Stephen Meyerhardt, il portavoce del Tesoro americano, l'unico ente in grado di stabilirne l'autenticità, non ha mai avuto dubbi: "È una frode colossale, non sembrano per nulla dei titoli veri, e comunque non sono mai stati emessi titoli con questa denominazione". Nel dettaglio si tratta di 249 titoli da 500 milioni di dollari e di altri 10 titoli da un miliardo l'uno. I primi hanno varie date e solo per alcuni che risalgono agli anni '30 si può anche ipotizzare il mero valore storico dichiarato dai due giapponesi. Per gli altri, la cui filigrana è di ottima qualità, il dubbio è legittimo.

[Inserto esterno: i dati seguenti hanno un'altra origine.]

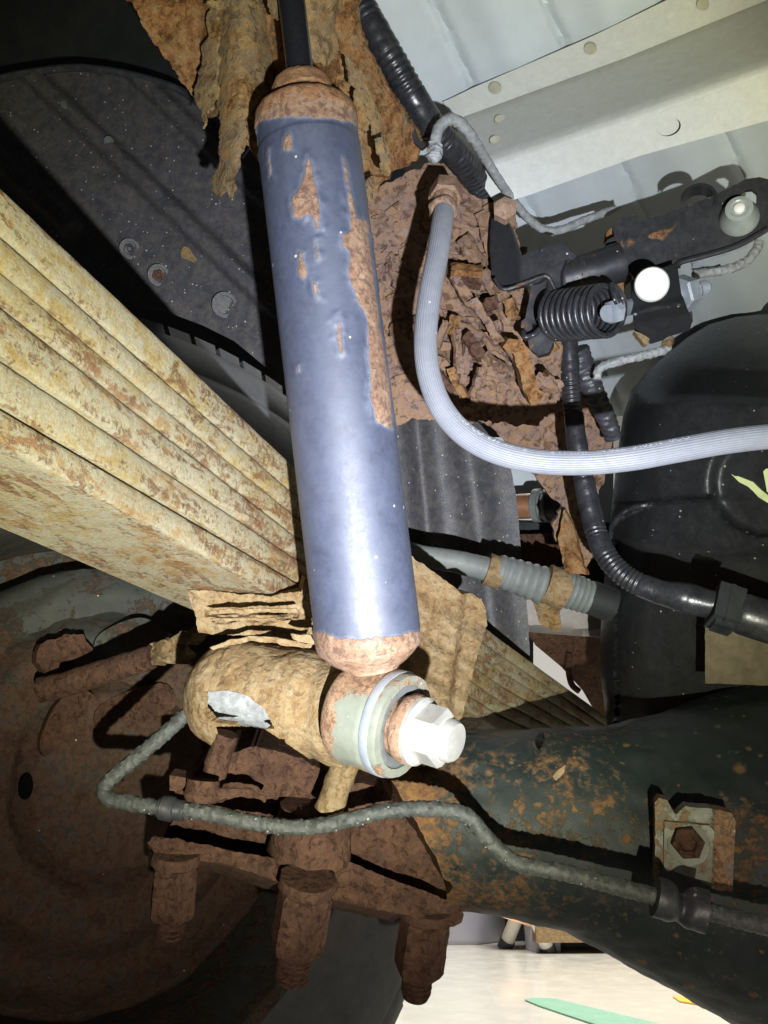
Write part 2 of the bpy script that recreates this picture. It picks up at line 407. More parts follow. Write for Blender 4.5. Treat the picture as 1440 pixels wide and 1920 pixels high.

I 10 da un miliardo sono del 1998 e sono denominati Kennedy bond perché sul dorso presentano il volto del presidente ucciso a Dallas.
In genere, però, i titoli (azioni e bond), per di più di questa entità, non circolano mai in forma cartacea. Non ne esistono sul mercato. Dal 1986, gli Stati Uniti utilizzano quasi esclusivamente il formato elettronico e l'Italia fa lo stesso dal 1998. Nonostante queste direttive, resta comunque possibile chiederne l'emissione cartacea, ma a concederla deve essere sempre l'emittente, ovvero, in questo caso, il Tesoro Usa.
"È difficile che un investitore istituzionale o anche uno stato possa avere in portafoglio così tanti titoli per un valore così alto", spiega un banchiere di una primaria istituzione finanziaria internazionale. Tali numeri sono più frequenti nei maxi sequestri che la Guardia di finanza compie a scapito delle organizzazioni malavitose. Sono per lo più titoli falsi da depositare presso banche estere a garanzia di finanziamenti da ricevere in un altro paese.
Certo, molti indizi propendono per la non autenticità dei titoli, ma restano pur sempre dei lati oscuri. Innanzitutto, perché un falsario avrebbe dovuto affaticarsi tanto per stampare e far esportare titoli praticamente impossibili da piazzare sul mercato. E poi la solerzia con cui i servizi segreti americani avrebbero avvisato le autorità italiane e con cui starebbero seguendo la vicenda. L'ipotesi è che qualcuno si voglia liberare velocemente di titoli di stato denominati in dollari. Del resto sono molti i paesi desiderosi di sostituire la divisa statunitense negli scambi internazionali per limitarne l'egemonia, primi fra tutti la Cina e i paesi arabi.